Читаем История религии. В поисках пути, истины и жизни. Том 6. На пороге Нового Завета. От эпохи Александра Македонского до проповеди Иоанна Крестителя полностью

Эти концепции, которые Филон заимствовал из раввинских мидрашей, апостол Павел позднее использовал для разработки новозаветного богословия [23].

Филон намеревался создать некую «алгебру» экзегезы, но цели своей не достиг, поскольку оставлял слишком большой простор произвольному и субъективному толкованию. Тем не менее, в принципе он взял верный ориентир, желая не просто пересказывать Бытие, а уточнить, что же именно подразумевал священный автор под тем или иным образом. Сам дух символизма не был навязан Библии Филоном, а был органически присущ ей. Как и большинство религиозных книг Востока, Писание характеризуется многозначностью, полисемантизмом [24].

Современные комментаторы Библии далеко ушли от Филона, и все же они остаются его продолжателями. Их преимущество в том, что они владеют более надежными методами, шире привлекают древневосточную символику, однако Филон был одним из первых, кто пытался таким путем избежать рабства букве, и философски сформулировав основы богооткровенного учения.

В трудах Филона настораживают не отдельные домыслы, а одна весьма существенная особенность его мысли — нечувствие пульса истории. Это кажется тем более странным, что Филона как жителя Египта со всех сторон окружали немые свидетели веков. В библиотеке Музея он знакомился с прошлым страны фараонов, уходя в пустыню, мог видеть развалины минувших эпох, в городе на каждом шагу встречались следы владычества Александра и его преемников, а римские знамена, столь недавно поднятые над Египтом, напоминали, что наступила новая, Августова эпоха. Но всего этого Филон как бы не замечал, витая в сфере над исторического. Он был слишком «греком», чтобы проникнуться историзмом Библии.

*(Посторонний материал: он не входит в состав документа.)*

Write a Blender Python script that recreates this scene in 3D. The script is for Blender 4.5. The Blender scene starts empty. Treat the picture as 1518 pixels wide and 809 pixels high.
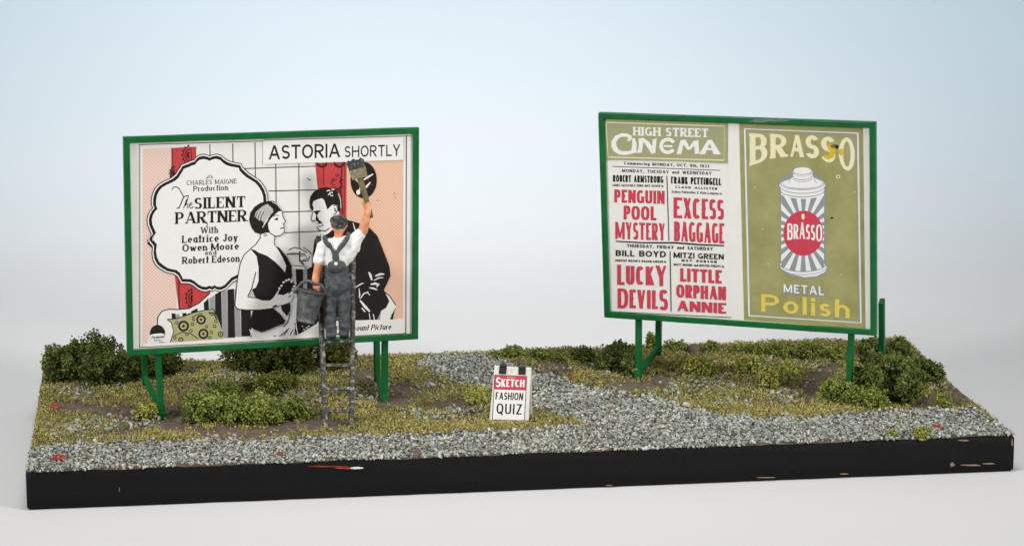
import bpy, bmesh, math, random
import numpy as np
from mathutils import Vector, Matrix, noise as mnoise
# One Blender unit is one centimetre: a 1:76 model scene, 19 cm wide.
rng = np.random.default_rng(7)
random.seed(7)
SC = bpy.context.scene
COL = SC.collection
SC.unit_settings.scale_length = 0.01
PI = math.pi

# ------------------------------------------------------------------ camera
PW, PH, FPX = 1518.0, 809.0, 3800.0            # photo size and focal length in photo pixels
PITCH = math.radians(11.809)
CAMH = 13.3396
cam_d = bpy.data.cameras.new('camera')
cam = bpy.data.objects.new('camera', cam_d); COL.objects.link(cam)
cam_d.sensor_fit = 'HORIZONTAL'; cam_d.sensor_width = 36.0
cam_d.lens = 36.0 * FPX / PW
cam_d.clip_start = 1.0; cam_d.clip_end = 2000.0
cam.location = (0, 0, CAMH); cam.rotation_euler = (PI / 2 - PITCH, 0, 0)
SC.camera = cam

# ------------------------------------------------------------------ world, lamps, exposure
W = bpy.data.worlds.new('World'); SC.world = W; W.use_nodes = True
W.node_tree.nodes['Background'].inputs[0].default_value = (0.90, 0.96, 1.0, 1)
W.node_tree.nodes['Background'].inputs[1].default_value = 0.25
SC.view_settings.view_transform = 'Standard'
SC.view_settings.look = 'None'
SC.view_settings.exposure = 0.0
SC.view_settings.gamma = 1.0

def area(name, loc, target, size, power, color):
    d = bpy.data.lights.new(name, 'AREA'); d.shape = 'SQUARE'; d.size = size; d.energy = power; d.color = color
    o = bpy.data.objects.new(name, d); COL.objects.link(o); o.location = loc
    o.rotation_euler = (Vector(target) - Vector(loc)).to_track_quat('-Z', 'Y').to_euler()
    return o
MID = (0, 51, 2)
area('softbox_left', (-56, 14, 29), MID, 13, 1640, (1.0, 0.97, 0.94)).data.spread = math.radians(40)
area('softbox_right', (54, 12, 28), MID, 13, 1710, (1.0, 0.97, 0.94)).data.spread = math.radians(40)
area('softbox_overhead', (-2, 38, 50), (-2, 50, 0), 20, 2200, (1.0, 0.99, 0.98)).data.spread = math.radians(76)
area('backdrop_pool', (-4, 62, 42), (-3, 78, 0), 20, 1550, (1.0, 0.975, 0.98)).data.spread = math.radians(60)
bl = area('backdrop_blue', (2, 68, 40), (2, 98, 10), 120, 11200, (0.52, 0.82, 1.0)).data; bl.shape = 'RECTANGLE'; bl.size_y = 18; bl.spread = math.radians(105)  # unseen lamp, added to tint the plain paper blue towards the top

# ------------------------------------------------------------------ picture pixel <-> place
FWD = np.array([0, math.cos(PITCH), -math.sin(PITCH)]); UPV = np.array([0, math.sin(PITCH), math.cos(PITCH)]); RTV = np.array([1., 0, 0])
CAMP = np.array([0, 0, CAMH])
def ray(x, y): return FWD + (x - PW / 2) / FPX * RTV - (y - PH / 2) / FPX * UPV
def at_z(x, y, z=0.0):
    d = ray(x, y); return CAMP + d * ((z - CAMH) / d[2])
def at_y(x, y, Y):
    d = ray(x, y); return CAMP + d * (Y / d[1])
def at_plane(x, y, p0, n):
    d = ray(x, y); return CAMP + d * (np.dot(p0 - CAMP, n) / np.dot(d, n))
def project(P):
    q = np.asarray(P) - CAMP; w = q @ FWD
    return np.stack([PW / 2 + FPX * (q @ RTV) / w, PH / 2 - FPX * (q @ UPV) / w], -1)

# ------------------------------------------------------------------ materials
def srgb(r, g, b):
    f = lambda c: c / 12.92 if c <= 0.04045 else ((c + 0.055) / 1.055) ** 2.4
    return (f(r / 255), f(g / 255), f(b / 255), 1)
def mat(name, col, rough=0.7, var=0.0, scale=6.0, bump=0.0, bscale=40.0, spec=0.3, col2=None, metal=0.0, edge=None, detail=6.0):
    """Principled with object-space noise that mixes col with col2 (or a darker col) and bumps the surface."""
    m = bpy.data.materials.new(name); m.use_nodes = True
    nt = m.node_tree; N = nt.nodes; L = nt.links; P = N['Principled BSDF']
    if len(col) == 3: col = (*col, 1)
    P.inputs['Base Color'].default_value = col
    P.inputs['Roughness'].default_value = rough; P.inputs['Metallic'].default_value = metal
    P.inputs['Specular IOR Level'].default_value = spec
    tc = N.new('ShaderNodeTexCoord')
    if var > 0 or col2:
        n = N.new('ShaderNodeTexNoise'); n.inputs['Scale'].default_value = scale; n.inputs['Detail'].default_value = detail
        n.inputs['Roughness'].default_value = 0.65
        L.new(tc.outputs['Object'], n.inputs['Vector'])
        r = N.new('ShaderNodeValToRGB')
        c2 = col2 if col2 else tuple(c * (1 - var) for c in col[:3])
        c2 = (*c2[:3], 1)
        lo, hi = edge if edge else (0.3, 0.7)
        r.color_ramp.elements[0].position = lo; r.color_ramp.elements[0].color = col
        r.color_ramp.elements[1].position = hi; r.color_ramp.elements[1].color = c2
        L.new(n.outputs['Fac'], r.inputs['Fac']); L.new(r.outputs['Color'], P.inputs['Base Color'])
    if bump > 0:
        b = N.new('ShaderNodeTexNoise'); b.inputs['Scale'].default_value = bscale; b.inputs['Detail'].default_value = 5
        L.new(tc.outputs['Object'], b.inputs['Vector'])
        bp = N.new('ShaderNodeBump'); bp.inputs['Strength'].default_value = bump; bp.inputs['Distance'].default_value = 0.05
        L.new(b.outputs['Fac'], bp.inputs['Height']); L.new(bp.outputs['Normal'], P.inputs['Normal'])
    return m
def mat_attr(name, rough=0.85, spec=0.2, bump=0.0, bscale=60, trans=0.0, noise=0.25, nscale=30):
    """Colour of each piece from the colour attribute 'tint', broken up by fine noise."""
    m = bpy.data.materials.new(name); m.use_nodes = True
    nt = m.node_tree; N = nt.nodes; L = nt.links; P = N['Principled BSDF']
    a = N.new('ShaderNodeAttribute'); a.attribute_name = 'tint'
    tc = N.new('ShaderNodeTexCoord'); n = N.new('ShaderNodeTexNoise'); n.inputs['Scale'].default_value = nscale; n.inputs['Detail'].default_value = 4
    L.new(tc.outputs['Object'], n.inputs['Vector'])
    mr = N.new('ShaderNodeMapRange'); mr.inputs['From Min'].default_value = 0.3; mr.inputs['From Max'].default_value = 0.7
    mr.inputs['To Min'].default_value = 1 - noise; mr.inputs['To Max'].default_value = 1 + noise
    L.new(n.outputs['Fac'], mr.inputs['Value'])
    mx = N.new('ShaderNodeVectorMath'); mx.operation = 'SCALE'
    L.new(a.outputs['Color'], mx.inputs[0]); L.new(mr.outputs['Result'], mx.inputs['Scale'])
    L.new(mx.outputs['Vector'], P.inputs['Base Color'])
    P.inputs['Roughness'].default_value = rough; P.inputs['Specular IOR Level'].default_value = spec
    if bump:
        b = N.new('ShaderNodeTexNoise'); b.inputs['Scale'].default_value = bscale
        L.new(tc.outputs['Object'], b.inputs['Vector'])
        bp = N.new('ShaderNodeBump'); bp.inputs['Strength'].default_value = bump; bp.inputs['Distance'].default_value = 0.02
        L.new(b.outputs['Fac'], bp.inputs['Height']); L.new(bp.outputs['Normal'], P.inputs['Normal'])
    return m
M = {}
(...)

Стремясь сделать сказания о патриархах и Моисее доступными эллинскому читателю, Филон, в сущности, лишал их конкретной реальности. Под его пером история спасения становилась лишь поводом для религиозно-философских раздумий писателя. Это были уже не толкования, а скорее «гомилии», аналогичные проповедям Отцов Церкви. Например, поясняя исход Авраама из земли предков, Филон говорил, что эта земля означает плоть и вожделение, которые человек должен преодолеть, взыскуя Бога. Из повествования об Иакове, который заснул на пути в Месопотамию, положив под голову камень, он выводил требование «избегать изнеженного и роскошного образа жизни» [25].

Точно так же и Иоанн Златоуст свою беседу о пасхальном обряде, который евреи совершали стоя, торопясь покинуть Египет, заключал словами: «И ты, христианин, вкушая, спеши освободиться от мира». А св. Андрей Критский в Великом Каноне сделал Библию отправным пунктом для призыва к покаянию. Несомненно, жанр «гомилии» вполне оправдывает подобные приемы. Между тем Филон, главной своей задачей считая именно экзегезу, в конце концов свел весь Ветхий Завет к веренице назидательных притч.

Следует подчеркнуть, что раннехристианские толкователи, хотя нередко и подражали Филону, в основном преодолели его крайности. Рассматривая Ветхий Завет как прообраз Нового, они вернулись к историзму библейского богословия.

Говоря об изъянах филоновской интерпретации Библии, нужно учитывать его цели. Как посредник между эллинством и иудаизмом, философ добился многого. С его помощью греческий читатель получал ключ хотя бы к некоторым тайнам Писания или в крайнем случае мог отнестись к нему уважительно. Вера и этика Библии в трактовке Филона легче усваивались античным сознанием. Но, повторяем, для самого экзегета его метод был не просто тактическим приемом; динамизм Священной Истории действительно ускользал от Филона. В центре его внимания был не путь народа Божия и не путь человечества, а судьба индивидуальной души, устремленной к сверхчувственному.

Но именно здесь неожиданно проявилась укорененность философа в Библии. «Познание Бога» он понимал не как рациональное постижение, а как подвиг любви. Никто из античных мыслителей не говорил об этом так, как Филон. У них было и благоговение, и жажда проникнуть в загадки бытия, но только метафизик, вдохновленный Словом Божиим, увидел в любви самую сущность богопознания.

Не любопытство, с каким разум изучает природу, а веление сердца влекло Филона к «верховной цели жизненного пути человека» [26]. К ней, говорил он, ведут три дороги, которые олицетворены Авраамом, Исааком и Иаковом. Авраам есть путь «научения», национального исследования, Исаак — путь благодати, даруемой Самим Богом, а Иаков — путь упражнения, аскезы.